The business is huge: Simply replacing inefficient light bulbs in one downtown office tower will save enough electricity every year to power an entire city of 9,000 people, according to the local conservation industry.
For our energy-dependent manufacturing region, replacing imported oil sets purely virtuous circles in motion, and any policies that create new incentives to replace more oil can only help.
The oil diggers might concede the point without abandoning their key claim: that the overall costs of compliance would still be too high.
But just as the advantages of compliance flow disproportionately our way, the costs will be easier to absorb.

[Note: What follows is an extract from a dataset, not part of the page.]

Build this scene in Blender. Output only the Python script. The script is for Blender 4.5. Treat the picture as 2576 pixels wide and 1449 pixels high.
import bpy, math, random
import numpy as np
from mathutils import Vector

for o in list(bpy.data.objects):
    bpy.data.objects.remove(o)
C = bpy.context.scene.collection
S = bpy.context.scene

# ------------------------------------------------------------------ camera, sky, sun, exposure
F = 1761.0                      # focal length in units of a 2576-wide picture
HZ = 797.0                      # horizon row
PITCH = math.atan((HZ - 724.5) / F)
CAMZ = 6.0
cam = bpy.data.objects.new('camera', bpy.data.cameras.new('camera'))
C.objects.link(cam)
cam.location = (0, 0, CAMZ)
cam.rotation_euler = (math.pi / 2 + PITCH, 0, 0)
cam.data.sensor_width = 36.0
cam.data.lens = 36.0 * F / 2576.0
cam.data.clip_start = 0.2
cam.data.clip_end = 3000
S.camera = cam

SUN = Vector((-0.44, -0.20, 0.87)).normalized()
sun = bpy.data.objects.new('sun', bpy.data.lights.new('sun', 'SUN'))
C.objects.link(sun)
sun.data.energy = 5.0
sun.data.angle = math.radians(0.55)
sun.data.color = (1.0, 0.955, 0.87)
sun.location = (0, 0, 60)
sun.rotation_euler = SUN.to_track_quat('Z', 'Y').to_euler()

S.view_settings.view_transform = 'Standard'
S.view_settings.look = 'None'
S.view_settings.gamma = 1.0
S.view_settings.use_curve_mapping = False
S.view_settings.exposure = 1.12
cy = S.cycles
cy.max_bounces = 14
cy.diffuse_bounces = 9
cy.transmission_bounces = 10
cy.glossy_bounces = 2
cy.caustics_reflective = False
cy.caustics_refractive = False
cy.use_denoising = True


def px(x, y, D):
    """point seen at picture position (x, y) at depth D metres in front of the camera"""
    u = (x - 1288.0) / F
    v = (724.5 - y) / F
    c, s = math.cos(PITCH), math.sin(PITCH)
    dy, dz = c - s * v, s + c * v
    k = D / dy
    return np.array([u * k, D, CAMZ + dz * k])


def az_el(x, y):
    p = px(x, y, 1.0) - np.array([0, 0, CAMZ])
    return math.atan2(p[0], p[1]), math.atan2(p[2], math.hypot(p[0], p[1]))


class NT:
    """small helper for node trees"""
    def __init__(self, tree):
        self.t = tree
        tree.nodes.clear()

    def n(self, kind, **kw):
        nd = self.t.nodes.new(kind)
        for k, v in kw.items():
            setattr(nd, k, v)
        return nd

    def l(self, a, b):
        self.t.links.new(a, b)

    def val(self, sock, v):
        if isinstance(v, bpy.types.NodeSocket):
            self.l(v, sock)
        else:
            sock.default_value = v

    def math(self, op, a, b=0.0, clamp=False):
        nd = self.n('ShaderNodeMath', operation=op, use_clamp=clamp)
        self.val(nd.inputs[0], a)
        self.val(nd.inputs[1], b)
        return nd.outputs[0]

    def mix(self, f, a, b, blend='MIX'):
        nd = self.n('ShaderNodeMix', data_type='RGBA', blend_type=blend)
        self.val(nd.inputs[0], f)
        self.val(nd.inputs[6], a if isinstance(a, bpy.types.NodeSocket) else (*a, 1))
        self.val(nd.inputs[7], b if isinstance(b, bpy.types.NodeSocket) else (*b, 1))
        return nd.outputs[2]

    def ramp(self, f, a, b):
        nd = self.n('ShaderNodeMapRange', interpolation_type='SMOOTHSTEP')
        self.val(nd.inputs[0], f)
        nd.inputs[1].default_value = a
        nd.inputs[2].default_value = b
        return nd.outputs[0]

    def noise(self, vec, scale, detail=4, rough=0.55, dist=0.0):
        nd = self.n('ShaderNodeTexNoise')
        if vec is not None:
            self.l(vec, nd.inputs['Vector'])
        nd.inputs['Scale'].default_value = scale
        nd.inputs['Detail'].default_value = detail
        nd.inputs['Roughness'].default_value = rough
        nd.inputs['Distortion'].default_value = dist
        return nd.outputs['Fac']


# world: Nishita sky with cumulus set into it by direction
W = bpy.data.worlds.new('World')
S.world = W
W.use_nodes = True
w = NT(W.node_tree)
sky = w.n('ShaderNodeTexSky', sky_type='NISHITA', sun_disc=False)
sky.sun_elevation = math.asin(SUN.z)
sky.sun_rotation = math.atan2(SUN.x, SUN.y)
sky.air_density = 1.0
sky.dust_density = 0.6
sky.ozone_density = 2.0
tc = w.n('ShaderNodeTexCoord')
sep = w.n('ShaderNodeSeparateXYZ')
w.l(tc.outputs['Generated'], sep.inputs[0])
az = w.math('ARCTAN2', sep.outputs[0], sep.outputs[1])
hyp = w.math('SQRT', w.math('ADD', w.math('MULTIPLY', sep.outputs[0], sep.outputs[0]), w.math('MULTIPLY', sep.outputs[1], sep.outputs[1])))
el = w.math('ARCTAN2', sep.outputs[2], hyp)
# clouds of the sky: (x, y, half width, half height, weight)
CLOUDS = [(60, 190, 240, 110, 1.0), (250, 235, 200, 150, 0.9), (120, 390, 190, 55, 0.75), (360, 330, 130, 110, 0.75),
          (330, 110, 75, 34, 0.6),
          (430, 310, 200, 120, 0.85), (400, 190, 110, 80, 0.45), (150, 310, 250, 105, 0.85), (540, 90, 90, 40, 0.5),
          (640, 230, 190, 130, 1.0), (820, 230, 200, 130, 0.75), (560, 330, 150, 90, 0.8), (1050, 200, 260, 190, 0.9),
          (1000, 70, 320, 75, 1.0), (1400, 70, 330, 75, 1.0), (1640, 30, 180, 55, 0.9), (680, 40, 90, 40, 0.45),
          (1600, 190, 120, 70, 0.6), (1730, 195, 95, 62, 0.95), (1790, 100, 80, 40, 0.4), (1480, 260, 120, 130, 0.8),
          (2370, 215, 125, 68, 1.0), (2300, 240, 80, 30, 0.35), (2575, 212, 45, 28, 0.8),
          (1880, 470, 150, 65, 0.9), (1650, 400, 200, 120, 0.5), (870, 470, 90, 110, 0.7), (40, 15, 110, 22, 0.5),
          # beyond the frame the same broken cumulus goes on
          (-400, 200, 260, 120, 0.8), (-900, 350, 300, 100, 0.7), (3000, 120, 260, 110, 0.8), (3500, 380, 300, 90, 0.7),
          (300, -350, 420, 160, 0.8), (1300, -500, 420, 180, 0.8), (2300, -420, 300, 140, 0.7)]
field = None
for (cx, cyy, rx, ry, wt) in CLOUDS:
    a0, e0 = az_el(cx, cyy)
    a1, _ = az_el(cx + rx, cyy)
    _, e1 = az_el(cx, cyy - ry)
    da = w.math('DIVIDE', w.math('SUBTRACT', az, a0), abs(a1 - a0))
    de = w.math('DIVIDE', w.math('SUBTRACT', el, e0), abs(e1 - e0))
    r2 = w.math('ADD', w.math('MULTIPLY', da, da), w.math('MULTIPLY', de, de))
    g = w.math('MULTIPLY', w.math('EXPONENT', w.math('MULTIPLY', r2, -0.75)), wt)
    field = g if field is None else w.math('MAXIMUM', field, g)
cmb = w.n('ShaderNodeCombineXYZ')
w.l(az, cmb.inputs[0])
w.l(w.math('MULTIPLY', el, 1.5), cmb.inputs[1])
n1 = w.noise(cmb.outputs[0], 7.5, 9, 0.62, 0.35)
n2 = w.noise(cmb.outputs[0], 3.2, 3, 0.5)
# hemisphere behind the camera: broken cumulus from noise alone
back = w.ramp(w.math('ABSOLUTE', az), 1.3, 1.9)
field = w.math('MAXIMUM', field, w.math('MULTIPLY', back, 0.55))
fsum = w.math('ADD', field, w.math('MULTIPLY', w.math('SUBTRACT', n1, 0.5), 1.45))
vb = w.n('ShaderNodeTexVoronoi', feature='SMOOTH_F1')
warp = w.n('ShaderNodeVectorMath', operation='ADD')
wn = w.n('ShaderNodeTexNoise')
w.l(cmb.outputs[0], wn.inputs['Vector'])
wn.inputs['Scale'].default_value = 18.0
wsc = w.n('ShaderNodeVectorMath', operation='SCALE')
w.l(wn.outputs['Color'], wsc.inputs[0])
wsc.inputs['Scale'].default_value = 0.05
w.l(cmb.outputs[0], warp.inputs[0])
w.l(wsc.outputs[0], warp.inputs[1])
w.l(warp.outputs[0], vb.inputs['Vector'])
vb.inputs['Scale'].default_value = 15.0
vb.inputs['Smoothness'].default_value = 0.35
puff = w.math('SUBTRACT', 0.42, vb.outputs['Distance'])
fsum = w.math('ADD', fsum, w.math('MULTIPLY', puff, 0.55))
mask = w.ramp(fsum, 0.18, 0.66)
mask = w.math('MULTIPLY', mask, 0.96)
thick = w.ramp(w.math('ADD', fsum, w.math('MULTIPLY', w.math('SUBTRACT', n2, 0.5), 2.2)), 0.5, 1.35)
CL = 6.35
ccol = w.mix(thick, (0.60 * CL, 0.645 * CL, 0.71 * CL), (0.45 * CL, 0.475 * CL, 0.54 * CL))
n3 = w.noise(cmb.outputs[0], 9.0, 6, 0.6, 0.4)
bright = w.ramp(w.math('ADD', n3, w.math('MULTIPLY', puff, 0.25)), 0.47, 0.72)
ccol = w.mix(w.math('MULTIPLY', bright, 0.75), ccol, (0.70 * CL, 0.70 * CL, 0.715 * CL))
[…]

Say the cost of Kyoto compliance is a new tax on the use of carbon fuels. Every farmer in Canada might go broke (wouldn't want that), but the urbanite -- especially the hundreds of thousands of subway-commuting apartment and townhouse dwellers in big cities -- might hardly notice. Where one Canadian faces fundamental life choices, a Torontonian shrugs, deciding to ditch the ranch house in favour of a condo, or deciding to buy a Metropass instead of a second family car, a choice eased considerably by the fact that transit service has improved dramatically due to the new investment made possible by the carbon tax.
The more urban the region, the more choices it would offer enterprising carbon-tax avoiders. Big landlords would take advantage of district heating and cooling systems while industry exploited all sorts of clever co-generation schemes.
Toronto has already won international plaudits as a Kyoto-friendly city by virtue of two dead-simple, private-sector operations that suck gas out of local landfills, turning it into electricity and keeping all the dollars at home.
Too bad for Alberta, but not for us.